DID POPE KILL ALLIES?

According to Wikipedia he was in an anti-aircraft unit of the Wehrmacht then in some infantry unit. This AP whitewash published in 2005 emphasizes that while J. Ratzinger, Jr, indeed was a member of the Hitler Youth and then Hitler’s Army, he was always unenthusiastic.


Not mentioned is any instance of any sanction he received for doing anything other than participate loyally in the two organizations.

Also not mentioned are the future pope’s actual duties in the German Army. Did he ever actually fire a gun or cannon or missile or ack-ack at any Allied soldiers or airmen?

If so, did he ever hit one of them? Maybe kill a British or Canadian or American soldier? Or two, or three?

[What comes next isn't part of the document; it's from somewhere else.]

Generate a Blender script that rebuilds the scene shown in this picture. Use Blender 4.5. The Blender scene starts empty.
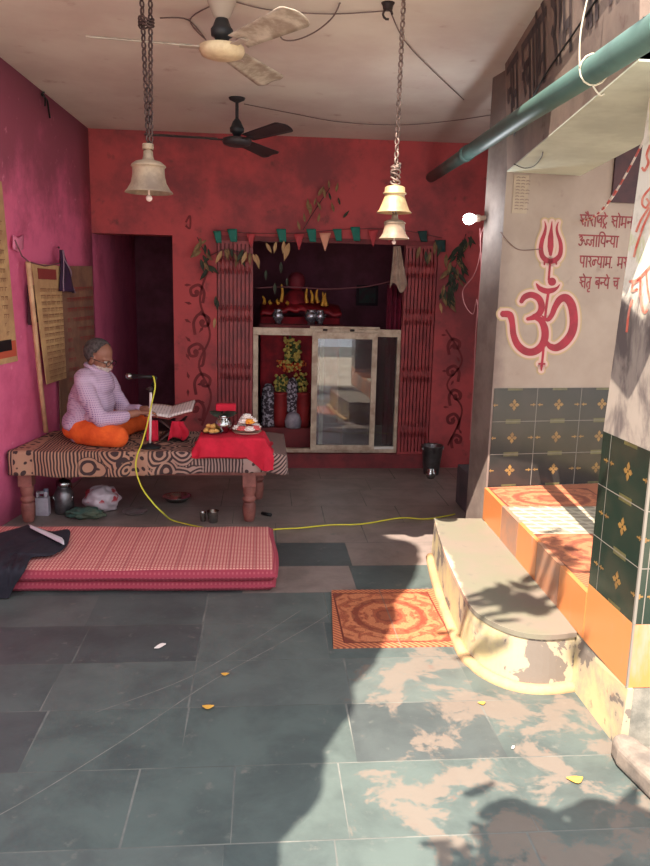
import bpy, bmesh, math, random
from mathutils import Vector, Matrix, noise as mnoise
random.seed(7)
V = Vector
C = bpy.context.scene.collection
sc = bpy.context.scene
PI = math.pi

# ------------------------------------------------------------------ camera
F, PITCH, ROLL, YAW, EYE = 746.76, 0.194548, 0.0228429, 0.0856931, V((0, 0, 1.6))
_fw = V((math.sin(YAW) * math.cos(PITCH), math.cos(YAW) * math.cos(PITCH), -math.sin(PITCH)))
_rt = V((math.cos(YAW), -math.sin(YAW), 0))
_up = _rt.cross(_fw)
_r2 = math.cos(ROLL) * _rt + math.sin(ROLL) * _up
_u2 = -math.sin(ROLL) * _rt + math.cos(ROLL) * _up
cam = bpy.data.objects.new('camera', bpy.data.cameras.new('camera'))
C.objects.link(cam)
cam.data.sensor_fit = 'VERTICAL'; cam.data.sensor_height = 36; cam.data.lens = F / 866 * 36
cam.data.clip_start = 0.05
cam.matrix_world = Matrix(((_r2.x, _u2.x, -_fw.x, EYE.x), (_r2.y, _u2.y, -_fw.y, EYE.y), (_r2.z, _u2.z, -_fw.z, EYE.z), (0, 0, 0, 1)))
sc.camera = cam

def ray(x, y): return _fw + _r2 * ((x - 325) / F) - _u2 * ((y - 433) / F)
def PZ(x, y, z):
    d = ray(x, y); return EYE + d * ((z - EYE.z) / d.z)
def PY(x, y, Y):
    d = ray(x, y); return EYE + d * (Y / d.y)
def PX(x, y, X):
    d = ray(x, y); return EYE + d * (X / d.x)
def PP(x, y, o, n):
    d = ray(x, y); return EYE + d * ((V(o) - EYE).dot(n) / d.dot(n))
def wall_x(Y, z): return -1.41 - max(0, 6.5 - Y) * (0.024 + (1 - z / 2.8) * 0.157)
def PW(x, y, off=0.0):
    X = -1.5
    for _ in range(30):
        q = PX(x, y, X); X = wall_x(q.y, q.z) + off
    return PX(x, y, X)

# ------------------------------------------------------------------ materials
def lin(c):
    return tuple(((v / 255) / 12.92 if v <= 10 else (((v / 255) + 0.055) / 1.055) ** 2.4) for v in c) + (1,)

class NT:
    def __init__(s, name):
        s.m = bpy.data.materials.new(name); s.m.use_nodes = True
        s.t = s.m.node_tree; s.n = s.t.nodes; s.l = s.t.links
        s.b = s.n['Principled BSDF']
    def new(s, k): return s.n.new(k)
    def put(s, v, sock):
        if isinstance(v, (int, float)): sock.default_value = v
        elif isinstance(v, tuple): sock.default_value = v
        else: s.l.new(v, sock)
    def math(s, op, a, b=0.0, c=None):
        n = s.new('ShaderNodeMath'); n.operation = op
        s.put(a, n.inputs[0]); s.put(b, n.inputs[1])
        if c is not None: s.put(c, n.inputs[2])
        return n.outputs[0]
    def co(s, kind='Object'):
        n = s.new('ShaderNodeTexCoord'); return n.outputs[kind]
    def xyz(s, v):
        n = s.new('ShaderNodeSeparateXYZ'); s.l.new(v, n.inputs[0]); return n.outputs
    def vec(s, x, y, z):
        n = s.new('ShaderNodeCombineXYZ'); s.put(x, n.inputs[0]); s.put(y, n.inputs[1]); s.put(z, n.inputs[2]); return n.outputs[0]
    def noise(s, v, scale, detail=5, rough=.6, dist=0):
        n = s.new('ShaderNodeTexNoise'); s.l.new(v, n.inputs['Vector']); n.inputs['Scale'].default_value = scale
        n.inputs['Detail'].default_value = detail; n.inputs['Roughness'].default_value = rough; n.inputs['Distortion'].default_value = dist
        return n.outputs['Fac']
    def step(s, v, a, b):
        n = s.new('ShaderNodeMapRange'); n.interpolation_type = 'SMOOTHSTEP'
        s.put(v, n.inputs[0]); n.inputs[1].default_value = a; n.inputs[2].default_value = b
        return n.outputs[0]
    def mix(s, f, a, b):
        n = s.new('ShaderNodeMix'); n.data_type = 'RGBA'
        s.put(f, n.inputs[0]); s.put(a, n.inputs[6]); s.put(b, n.inputs[7]); return n.outputs[2]
    def bump(s, h, strength, dist=.01):
        n = s.new('ShaderNodeBump'); n.inputs['Strength'].default_value = strength; n.inputs['Distance'].default_value = dist
        s.l.new(h, n.inputs['Height']); s.l.new(n.outputs[0], s.b.inputs['Normal'])
    def out(s, col, rough=.7, metal=0, spec=.5):
        s.put(col, s.b.inputs['Base Color']); s.put(rough, s.b.inputs['Roughness']); s.b.inputs['Metallic'].default_value = metal
        s.b.inputs['Specular IOR Level'].default_value = spec
        return s.m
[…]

I grew up on stories of early Christian martyrs devoured by lions for refusing to place the pinch of salt. We were taught that death is not bad, sin is bad.

According to the AP article, the young Ratzinger couldn’t resist the Nazis in any way because there would have been negative consequences.




Now Ratzinger in his role as Pope is honoring the death of an Austrian man who was beheaded for refusing to join Hitler’s army. Here’s the Yahoo/AP lead, story here.

VATICAN CITY - Pope Benedict XVI approved recognition of martyrdom for an Austrian who was beheaded by the Nazis for refusing to serve in Hitler's army, a step toward possible sainthood.

This leaves young people with contradictory models. When faced with the requirement to join the army of a genocidal madman bent on world conquest, should one:

A) Refuse, like Franz Jaegerstaetter, and become headless, or

B) Comply, like Josef Ratzinger, and become Pope?